ECLI:NL:RBROT:2010:BM8417
Rechtbank Rotterdam
- Eerste aanleg - enkelvoudig
- Rechtspraak.nl
Beoordeling van de rechtmatigheid van de verlenging van een huisverbod door de burgemeester van Rotterdam
In deze zaak heeft eiser beroep ingesteld tegen de verlenging van een huisverbod dat door de burgemeester van Rotterdam was opgelegd. Het huisverbod was oorspronkelijk opgelegd op 7 februari 2010 en verlengd op 17 februari 2010. Eiser, die niet bekend wil staan als iemand die zijn vrouw mishandelt, heeft zijn beroep ingediend op 19 februari 2010, waarbij hij ook om een voorlopige voorziening vroeg. Dit verzoek werd echter afgewezen door de voorzieningenrechter op 24 februari 2010. Tijdens de zitting op 26 mei 2010 heeft eiser zijn standpunt toegelicht, waarbij hij benadrukte dat het huisverbod inmiddels was verstreken, maar dat hij belang had bij een beoordeling van de rechtmatigheid van het besluit van de burgemeester.

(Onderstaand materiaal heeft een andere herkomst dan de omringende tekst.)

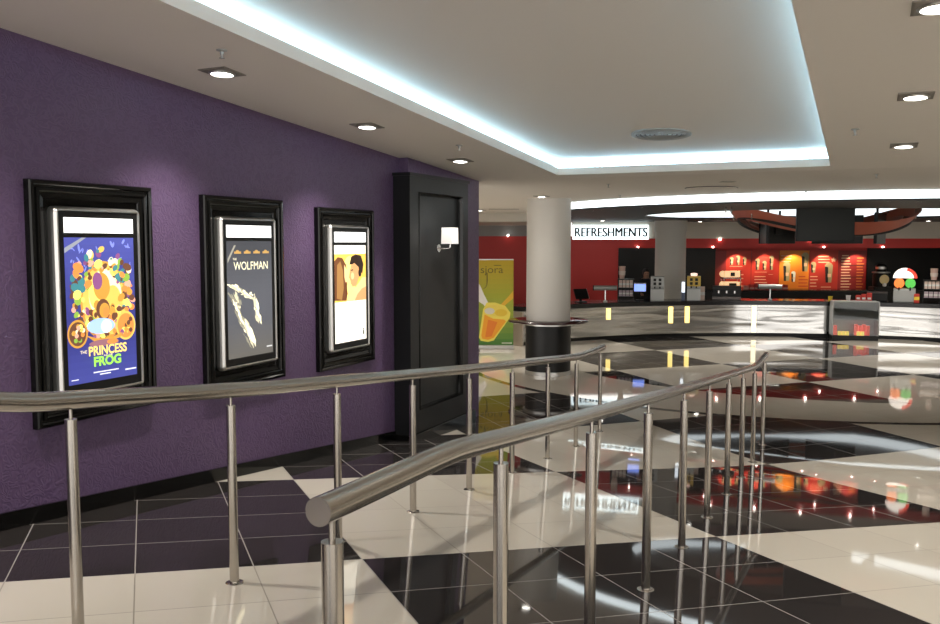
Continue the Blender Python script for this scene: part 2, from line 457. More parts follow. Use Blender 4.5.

De rechtbank heeft overwogen dat, ondanks het verstrijken van het huisverbod, eiser nog steeds een rechtens te beschermen belang heeft bij de beoordeling van de rechtmatigheid van het bestreden besluit. De rechtbank heeft daarbij verwezen naar eerdere jurisprudentie van de Afdeling bestuursrechtspraak van de Raad van State. Eiser heeft aangevoerd dat hij bereid was om hulp te aanvaarden, maar dat hij deze hulp niet had ontvangen. Hij betwistte dat hij een afspraak had geweigerd en stelde dat hij samen met zijn vrouw naar het gesprek over de verlenging van het huisverbod was gegaan.
De rechtbank heeft geconcludeerd dat de burgemeester voldoende grond had om het huisverbod te verlengen, gezien de ernst van de feiten en omstandigheden die naar voren kwamen uit het risicotaxatie-instrument huiselijk geweld. De rechtbank heeft ook overwogen dat de kwetsbare positie van eisers echtgenote en het feit dat er geen hulp aan eiser was op gang gekomen, doorslaggevende waarde hadden in de afweging van belangen. Uiteindelijk heeft de rechtbank het beroep ongegrond verklaard en het verzoek om schadeloosstelling afgewezen, evenals het verzoek om een proceskostenveroordeling.